The report questioned China's assertion that the death penalty was used sparingly and that judicial practice was governed by principles of "few and prudent killings" and "killing the few, never killing those where there is a choice."
The number of capital crimes in China has more than tripled since the criminal law was promulgated in 1980, many of the additions being non-violent or economic crimes such as value added tax and insurance fraud, Amnesty said.
Executions, carried out in China by firing squad and by lethal injection since this year, followed judicial processes similar to those employed in 1983 when summary trials contributed to an estimated 10,000 to 20,000 executions.
"Both local and intermediate courts, often influenced by public anger in the locality, or pressure to be seen to be tough on crime, have passed death sentences for non-capital crimes," Amnesty report said.
It questioned China's argument that capital punishment served as a deterrent, citing the roadside executions of highway robbers in central Jiangxi province where identical crimes were being perpetrated within two months.
People were executed for hooliganism, including one man convicted of harassing women cyclists.

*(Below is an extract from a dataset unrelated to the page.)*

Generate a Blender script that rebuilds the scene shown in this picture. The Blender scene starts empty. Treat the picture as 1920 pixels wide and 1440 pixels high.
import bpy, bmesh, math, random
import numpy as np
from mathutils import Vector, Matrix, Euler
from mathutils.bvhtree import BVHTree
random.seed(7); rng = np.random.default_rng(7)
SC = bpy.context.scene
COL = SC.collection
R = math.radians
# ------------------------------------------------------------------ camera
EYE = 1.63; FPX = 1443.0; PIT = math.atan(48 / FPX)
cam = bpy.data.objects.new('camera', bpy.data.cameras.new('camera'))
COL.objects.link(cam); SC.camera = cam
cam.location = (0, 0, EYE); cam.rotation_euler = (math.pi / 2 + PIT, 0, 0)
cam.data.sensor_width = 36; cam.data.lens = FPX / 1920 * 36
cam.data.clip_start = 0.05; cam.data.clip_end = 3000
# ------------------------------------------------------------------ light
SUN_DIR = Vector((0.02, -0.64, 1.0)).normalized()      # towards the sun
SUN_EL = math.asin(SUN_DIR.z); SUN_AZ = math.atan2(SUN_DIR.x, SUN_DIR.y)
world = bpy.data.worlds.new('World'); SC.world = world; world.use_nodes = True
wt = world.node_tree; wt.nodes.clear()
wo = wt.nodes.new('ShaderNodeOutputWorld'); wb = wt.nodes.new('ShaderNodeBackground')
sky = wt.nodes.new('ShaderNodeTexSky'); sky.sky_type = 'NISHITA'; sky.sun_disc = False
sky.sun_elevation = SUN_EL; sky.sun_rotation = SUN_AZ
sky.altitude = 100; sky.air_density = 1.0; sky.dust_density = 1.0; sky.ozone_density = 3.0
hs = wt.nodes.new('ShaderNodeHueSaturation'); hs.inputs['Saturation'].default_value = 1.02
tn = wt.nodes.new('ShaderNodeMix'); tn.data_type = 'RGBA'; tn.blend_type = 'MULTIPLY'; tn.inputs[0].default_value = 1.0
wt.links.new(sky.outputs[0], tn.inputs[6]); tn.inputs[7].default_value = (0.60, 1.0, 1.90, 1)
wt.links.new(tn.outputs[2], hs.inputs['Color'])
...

Some were executed for stealing pigs or cattle, others for stealing VAT receipts, electric cables, or heads of Buddhist statues, it said.
In Tibet, where pro-independence sentiment runs high, some were shot for counter-revolution or subversion.
Summary trials were reported in 1996, with one case involving the alleged murder of a policeman in northeastern Jilin province taking just six days from the crime to execution of the accused, Amnesty said.